Five years later, for the second time more than 60% of the electorate, defying bombs and missiles, turned out to elect a government of their own.

Only hard-hearted cynics, and those lacking any historical perspective of Iraq and the region, will deride the significance of Iraqis voting together despite sectarian and ethnic differences.

This time around, the Sunni Arabs voted in large number as if to compensate for their folly in staging the 2005 boycott. They watched democracy slowly and painfully take root in the soil of their blood-soaked country for real, and learned they needed to be engaged in the process if they were to demand their share in government.
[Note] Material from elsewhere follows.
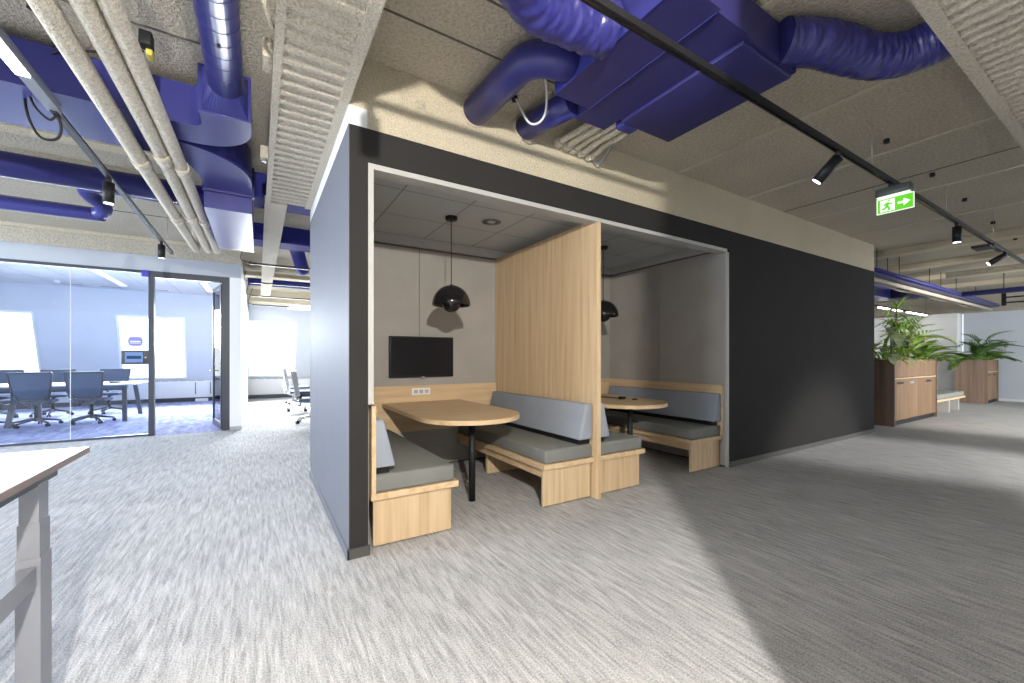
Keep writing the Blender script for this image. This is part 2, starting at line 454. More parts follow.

There will be all sorts of horse-trading in the newly elected parliament to form a government since no one party will likely hold a majority of seats. This means politicians and people will have to learn together the art of compromise to ensure a functioning democracy.

Iraq’s democracy may appear messy to others in the Middle East, and the rulers of the Arab world with their sycophants may ridicule Iraqis as they stumble in making progress.

It is, however, this labour of Iraqis as a free people building a democratic society of their own that starkly exposes the rottenness of politics in the region.

Freedom and democracy tend to be contagious and therefore monarchs, theocrats and dictators in the Middle East are fearful of the Iraqi people setting an example that might not be contained.

They tried to extinguish this example overtly by questioning the legitimacy of Iraqi freedom and covertly by funding the insurgents.

Freedom has opened for Iraqis a new history without any connection to their past. This is the cause for envy and unrest in Iran and across the Arab world.

The theocrats in Iran robbed the people of their choice in the June 2009 election and, fearing their earnest wish for freedom, rule over them repressively. In most Arab countries, elections are made to order by dictators as it was in Iraq under Saddam Hussein.

In politics as in life, it is rare seeing gratitude offered by those who have received favour or gift, especially a gift such as freedom paid with blood and treasure by another people.

Yet if Iraqis continue advancing democracy without demeaning their freedom, they will then show in the most practical sense gratitude to George W. Bush, Tony Blair and American and British soldiers who won for them their freedom and stood beside them until democracy took hold in their land.

And supporters of regime change might rightly feel vindicated seeing the making of a democratic Iraq.